Subject Tags: large minimalistic painting, bright, distressed, yello, abstract

Media: acrylic on canvas

Size: 18"W x 24"H x 1.5"D

Year Created: 2017

Ready to Hang

I explore neighborhoods and my works are interpretations of what i see. from architecture, signage, wild postings, advertisements and graffiti, they are represented in my work. the layers that are not visible are just as important as the ones that are.

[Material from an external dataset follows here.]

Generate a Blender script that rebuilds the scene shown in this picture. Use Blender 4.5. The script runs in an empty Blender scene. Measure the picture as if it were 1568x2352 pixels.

Peter Scherrer is an abstract painter who lives and works in the Mar Vista area of Los Angeles. Peter Scherrer arrived in Los Angeles with a tiny duffle bag and directions to the Rainbow on the Sunset Strip in Hollywood. He'd heard it was the place to be. A native of Switzerland, Scherrer grew up in a small village outside of Zürich. Although he’d traveled throughout Europe, Los Angeles was new territory. It was a place to test his mettle and experience rock n’ roll, sex and beach culture – American style. Scherrer had been in art schools since the age of 16, and had earned a degree in graphic design. L.A. was creative, fertile ground and home to one of the best design schools in the world. Always hungry to learn but mainly looking for an excuse to extend his stay, he enrolled at Art Center College of Design, and in 1993, he completed a BFA and a few years later an MFA at the same school. For years Scherrer worked as a graphic designer. When he started out, graphic design was pretty much hands on. Designers had to know how to draw, paint, photograph, process and produce. They got dirty. They sliced their fingers on their straight edge. Scherrer liked designing with the tools of his trade but he was also adaptable, and eventually – like everyone else – he transitioned from drawing boards and paper to computer screens and design applications. He also made the leap from hired gun to running his own design studio. Years later, with a successful studio and a substantial portfolio of creative, professional work, Scherrer returned to his first medium – painting. Now, his hands get dirty. He smells his medium. His tools are real. Sometimes he returns to the computer to set typography to use in his paintings, but mostly he works with acrylic on canvas. Although there is a sense of chaos or freeform, in fact, Scherrer often maintains a grid – sometimes hidden, sometimes more obvious.